2.3.2 L’économie géographique

Le deuxième courant, représenté par l’Ecole californienne de géographie économique dont Allen J. Scott, Michael Storper et Richard Walker sont les chefs de file, oriente ses recherches vers une explication des relations inextricables entre division du travail, agglomération industrielle et coût de transaction. Ce courant s’appuie sur la théorie de la localisation, l’idée fondamentale étant de comprendre les raisons pour lesquelles les activités économiques se localisent. Cette théorie part du postulat selon lequel les acteurs économiques agissent dans leur propre intérêt et, analogiquement, les firmes choisissent des localisations pour maximiser leurs bénéfices.

Les premières études de Allen J. Scott, au début des années 80, analysaient la relation entre division du travail, coût de transaction et agglomération au sein de l'industrie de l’habillement à Los Angeles. D'autres recherches ont ensuite été effectuées dans l'industrie du divertissement à Hollywood et des enquêtes ont été menées en France et en Italie à la fin des années 1980 (Storper, 1997, préc.). Les auteurs avancent qu’une fois les transactions effectuées avec d'autres entreprises, l'entreprise cherche à réduire le risque de surcharger sa capacité (de production et de main d'œuvre) en bénéficiant de la technologie, de l'ingénierie et du capital d'autres entreprises. Toutefois, la relation est reconnue comme imprévisible et compliquée comme l’écrit Michael Storper :

‘“This raises their costs with geographical distances, and the feasibility of carrying out substantively complex transactions drops for certain kinds of complexity (especially non codifiable or tacit knowledge or where trust is required and full contingent contracting impossible). So agglomeration is an outcome of the minimization of these transaction costs, where such minimization outweighs other geographically dependent production cost differentials […] the advantages of agglomeration are external economies because flexibility lowers input costs (by minimizing factor hoarding) and increases throughput to each firm in the sense that a greater number of external input-output interconnections raises the probability of successful sale or purchase, all other things being equals”. (p. 9-10)’

En bref, l’argument principal de ce courant est que l’agglomération industrielle peut réduire le coût de transaction, en minimisant le risque auquel une firme fait face lors d’une transaction avec une firme géographiquement éloignée.

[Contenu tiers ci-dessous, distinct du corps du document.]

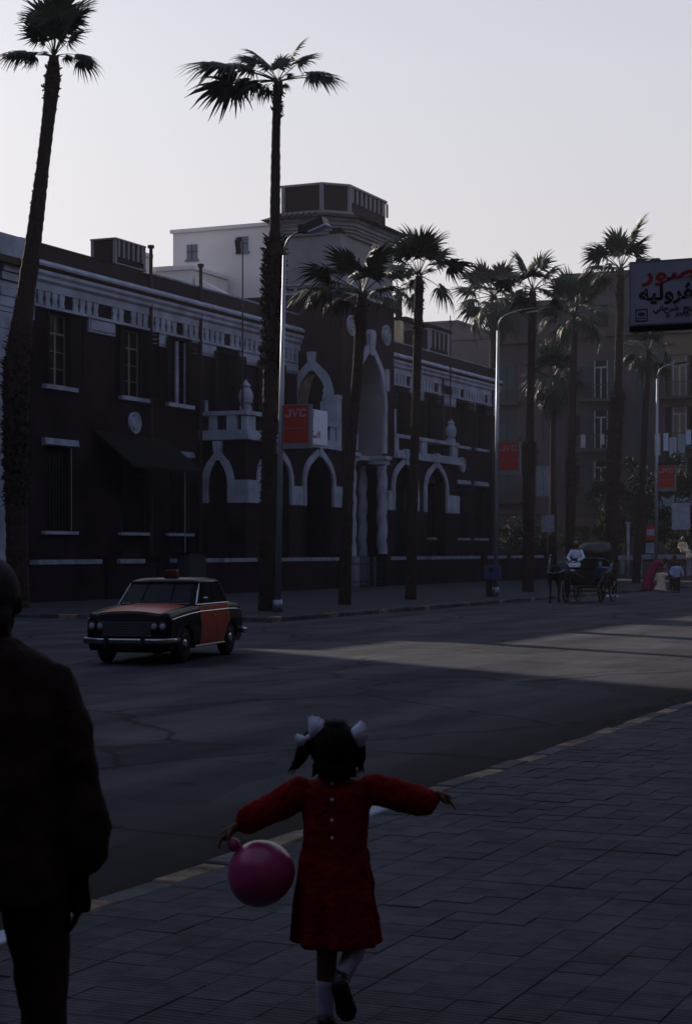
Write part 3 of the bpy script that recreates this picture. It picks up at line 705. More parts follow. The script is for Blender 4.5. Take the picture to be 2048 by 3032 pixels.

La Nouvelle économie géographique (Paul R. Krugman, 199136) va renouveler l’approche de l’Ecole californienne. L’analyse par Paul Krugman de la concentration géographique de l'activité productive repose sur des rendements d'échelle. Les auteurs de ce courant théorique proposent trois sortes d’explications. Tout d’abord, la décision de localisation d’une entreprise doit être basée sur une information multiple, venant non seulement de la localité elle-même, mais aussi des autres firmes. Ensuite, il faut que la localité — dans laquelle les firmes peuvent stratégiquement s’installer — dispose de bassins de consommation dont les firmes pourront à tirer profit. Enfin, l’agglomération induit une croissance constante des rendements profitable pour les autres firmes et secteurs de la région. Pour clarifier cet argument, reprenons la relation circulaire de Fujita et Thisse (2001)37. Lorsque les consommateurs s'installent dans une région, ils apportent avec eux des entreprises en raison de l'augmentation de la demande. En conséquence, les avantages de l’agglomération régionale s’accroissent, car les firmes accèdent à des produits intermédiaires et à des biens de consommation à des coûts moins élevés grâce à la réduction considérable des frais de transport. Cela signifie une augmentation du revenu des firmes qui, à son tour, entraîne à une autre immigration. Enfin, la proximité géographique facilite l’obtention par les firmes d’informations locales (notamment celles concernant les document règlementaires) en général plus difficiles à obtenir sans une implantation locale38. Cet avantage peut être trouvé dans toutes sortes d’agglomérations, district, cluster industriel ou pôle de compétitivité.

Notes
36.

KRUGMAN Paul R. (1991). Geography and Trade, MIT Press (MA)

37.

FUJITA, M.,THISSE, J.-F. (2001). Economics of Agglomeration, Cambridge, MA.

38.

Ota M., Fujita M., (1993), « Communication technologies and spatial organization of multi-unit firms in metropolitan areas ». Regional Science and Urban Economics, 23, pp. 695–729.